Every line holding the string "script" should be gathered.
****************************************
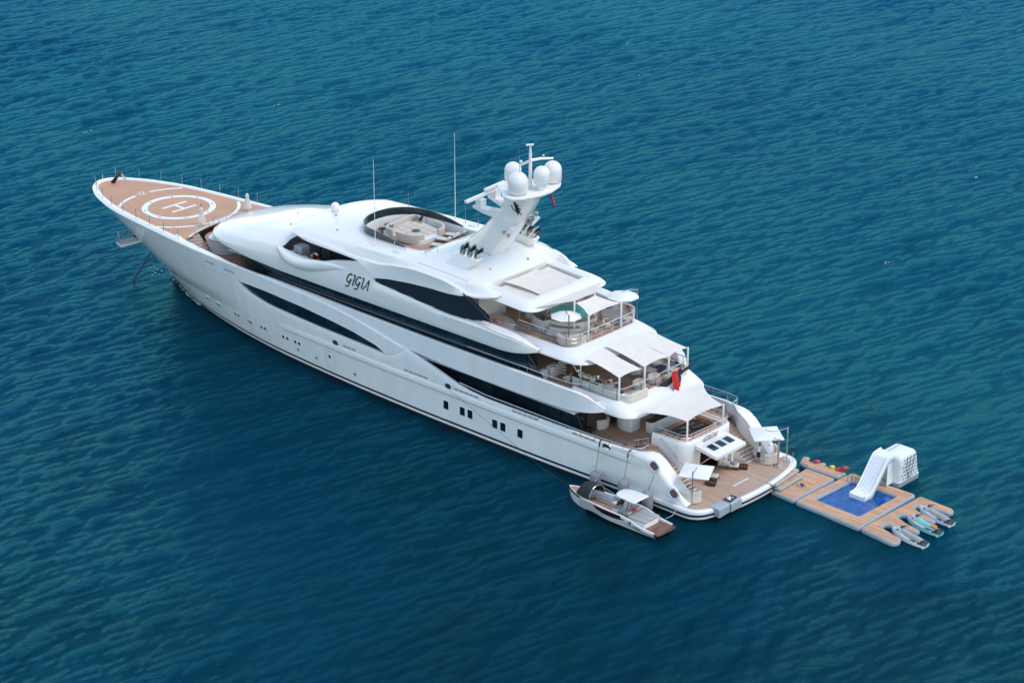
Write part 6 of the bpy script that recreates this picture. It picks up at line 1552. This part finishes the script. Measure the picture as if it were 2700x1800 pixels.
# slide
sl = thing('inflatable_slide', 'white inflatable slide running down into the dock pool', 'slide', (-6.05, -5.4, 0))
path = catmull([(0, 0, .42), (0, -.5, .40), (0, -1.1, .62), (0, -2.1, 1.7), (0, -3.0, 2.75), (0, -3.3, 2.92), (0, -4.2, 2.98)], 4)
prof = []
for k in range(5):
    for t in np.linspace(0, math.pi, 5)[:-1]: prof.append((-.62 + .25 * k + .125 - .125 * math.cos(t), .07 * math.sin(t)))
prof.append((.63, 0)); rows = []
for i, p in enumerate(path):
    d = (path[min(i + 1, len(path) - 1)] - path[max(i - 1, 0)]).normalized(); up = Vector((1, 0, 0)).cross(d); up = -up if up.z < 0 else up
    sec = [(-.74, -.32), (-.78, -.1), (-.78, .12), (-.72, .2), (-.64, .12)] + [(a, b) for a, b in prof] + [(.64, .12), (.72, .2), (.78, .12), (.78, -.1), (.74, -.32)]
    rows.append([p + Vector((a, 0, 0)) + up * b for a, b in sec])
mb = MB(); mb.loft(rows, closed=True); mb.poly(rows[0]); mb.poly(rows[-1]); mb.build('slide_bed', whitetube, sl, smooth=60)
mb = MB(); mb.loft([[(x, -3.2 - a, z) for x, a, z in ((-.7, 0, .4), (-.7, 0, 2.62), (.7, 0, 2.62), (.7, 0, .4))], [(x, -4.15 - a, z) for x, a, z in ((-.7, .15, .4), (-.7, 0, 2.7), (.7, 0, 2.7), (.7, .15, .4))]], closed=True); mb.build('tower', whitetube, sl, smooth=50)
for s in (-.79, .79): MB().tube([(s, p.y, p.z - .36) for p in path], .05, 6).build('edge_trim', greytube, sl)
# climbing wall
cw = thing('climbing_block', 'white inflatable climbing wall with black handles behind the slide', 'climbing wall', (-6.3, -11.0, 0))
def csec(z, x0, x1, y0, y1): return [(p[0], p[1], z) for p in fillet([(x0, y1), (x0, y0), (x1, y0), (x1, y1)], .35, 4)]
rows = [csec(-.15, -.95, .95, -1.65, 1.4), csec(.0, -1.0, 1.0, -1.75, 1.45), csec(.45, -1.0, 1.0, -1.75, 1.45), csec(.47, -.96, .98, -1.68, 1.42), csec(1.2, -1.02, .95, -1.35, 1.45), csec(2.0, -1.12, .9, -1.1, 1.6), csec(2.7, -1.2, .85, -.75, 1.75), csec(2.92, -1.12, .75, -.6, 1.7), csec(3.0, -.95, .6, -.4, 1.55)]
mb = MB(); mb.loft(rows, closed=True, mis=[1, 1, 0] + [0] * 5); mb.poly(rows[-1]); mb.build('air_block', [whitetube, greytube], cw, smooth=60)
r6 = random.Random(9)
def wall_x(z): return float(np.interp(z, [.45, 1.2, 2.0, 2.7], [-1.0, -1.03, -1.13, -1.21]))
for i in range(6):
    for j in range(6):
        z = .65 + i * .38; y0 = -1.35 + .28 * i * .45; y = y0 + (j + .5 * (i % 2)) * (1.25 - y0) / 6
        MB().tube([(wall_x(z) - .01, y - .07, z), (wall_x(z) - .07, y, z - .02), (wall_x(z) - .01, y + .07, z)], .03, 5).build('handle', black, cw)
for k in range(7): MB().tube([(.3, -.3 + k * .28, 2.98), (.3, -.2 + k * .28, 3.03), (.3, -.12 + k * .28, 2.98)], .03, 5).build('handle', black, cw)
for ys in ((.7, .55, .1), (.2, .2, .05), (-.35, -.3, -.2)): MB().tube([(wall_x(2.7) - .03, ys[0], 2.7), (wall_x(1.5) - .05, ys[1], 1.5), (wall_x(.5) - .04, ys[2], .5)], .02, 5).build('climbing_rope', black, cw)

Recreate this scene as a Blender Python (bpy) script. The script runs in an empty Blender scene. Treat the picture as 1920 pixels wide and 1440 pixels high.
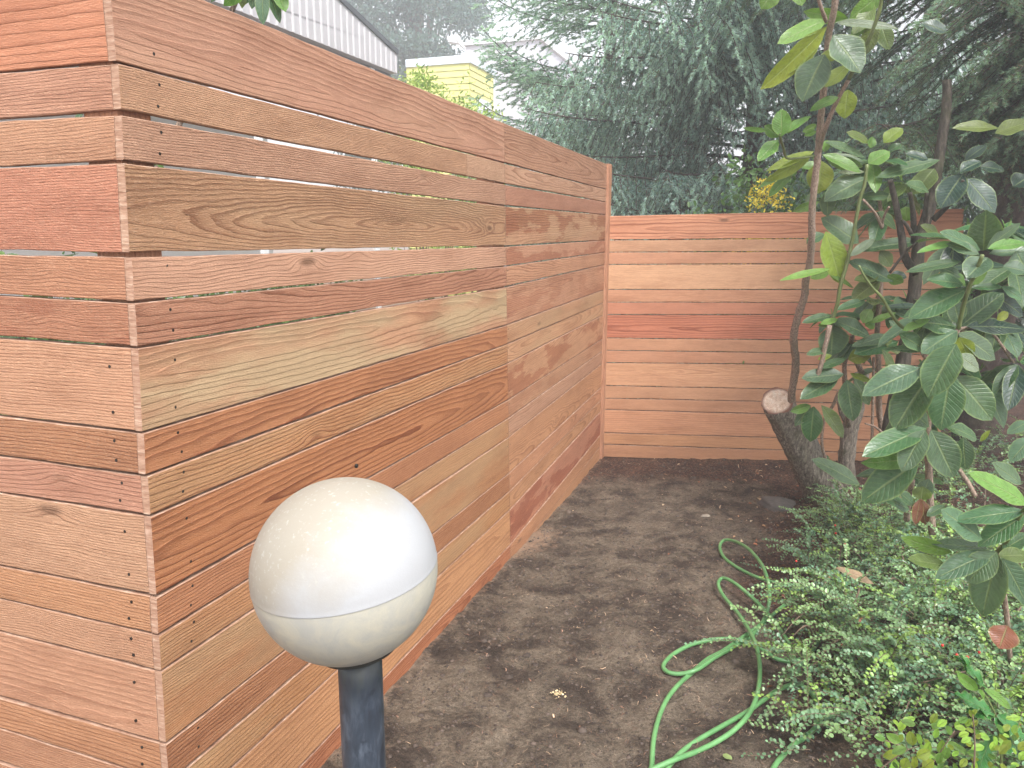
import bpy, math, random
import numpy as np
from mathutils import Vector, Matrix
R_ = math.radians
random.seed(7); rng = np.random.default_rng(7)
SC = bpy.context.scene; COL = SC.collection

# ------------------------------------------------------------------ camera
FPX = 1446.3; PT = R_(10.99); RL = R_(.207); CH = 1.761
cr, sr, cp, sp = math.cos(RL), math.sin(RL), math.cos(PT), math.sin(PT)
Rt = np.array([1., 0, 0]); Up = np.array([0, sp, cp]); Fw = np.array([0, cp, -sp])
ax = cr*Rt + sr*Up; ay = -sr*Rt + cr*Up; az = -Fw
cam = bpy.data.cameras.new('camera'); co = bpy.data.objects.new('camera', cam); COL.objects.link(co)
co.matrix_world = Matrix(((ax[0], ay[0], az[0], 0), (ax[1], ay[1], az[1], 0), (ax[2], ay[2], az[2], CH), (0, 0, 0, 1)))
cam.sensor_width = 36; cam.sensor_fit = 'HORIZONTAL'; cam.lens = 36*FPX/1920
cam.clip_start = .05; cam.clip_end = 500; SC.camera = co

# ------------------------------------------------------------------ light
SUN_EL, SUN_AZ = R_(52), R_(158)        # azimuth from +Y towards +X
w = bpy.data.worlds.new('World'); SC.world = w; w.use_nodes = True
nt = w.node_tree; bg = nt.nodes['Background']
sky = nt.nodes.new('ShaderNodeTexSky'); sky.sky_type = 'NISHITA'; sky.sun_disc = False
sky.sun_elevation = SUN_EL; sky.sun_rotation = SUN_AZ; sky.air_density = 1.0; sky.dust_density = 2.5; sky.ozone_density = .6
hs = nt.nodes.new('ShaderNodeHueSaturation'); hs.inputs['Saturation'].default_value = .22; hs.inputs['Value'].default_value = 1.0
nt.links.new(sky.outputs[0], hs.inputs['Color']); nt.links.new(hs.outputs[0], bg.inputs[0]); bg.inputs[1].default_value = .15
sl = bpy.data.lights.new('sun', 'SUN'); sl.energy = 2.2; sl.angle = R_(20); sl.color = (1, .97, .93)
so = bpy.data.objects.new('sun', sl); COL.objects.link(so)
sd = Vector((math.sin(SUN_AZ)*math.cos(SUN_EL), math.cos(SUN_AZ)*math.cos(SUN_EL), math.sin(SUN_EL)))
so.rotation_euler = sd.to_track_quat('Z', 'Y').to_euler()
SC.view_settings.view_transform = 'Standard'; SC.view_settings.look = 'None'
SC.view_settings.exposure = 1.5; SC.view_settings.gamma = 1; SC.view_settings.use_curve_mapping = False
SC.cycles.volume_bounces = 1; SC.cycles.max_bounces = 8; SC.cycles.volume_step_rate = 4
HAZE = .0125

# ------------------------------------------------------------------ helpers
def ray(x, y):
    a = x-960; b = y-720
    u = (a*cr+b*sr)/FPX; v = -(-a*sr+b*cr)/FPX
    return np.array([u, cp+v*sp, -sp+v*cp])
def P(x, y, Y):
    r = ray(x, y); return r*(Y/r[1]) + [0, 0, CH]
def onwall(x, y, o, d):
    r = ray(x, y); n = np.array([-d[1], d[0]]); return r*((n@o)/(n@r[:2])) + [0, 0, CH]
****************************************
Task output »
Write part 6 of the bpy script that recreates this picture. It picks up at line 1552. This part finishes the script. Measure the picture as if it were 2700x1800 pixels.
Recreate this scene as a Blender Python (bpy) script. The script runs in an empty Blender scene. Treat the picture as 1920 pixels wide and 1440 pixels high.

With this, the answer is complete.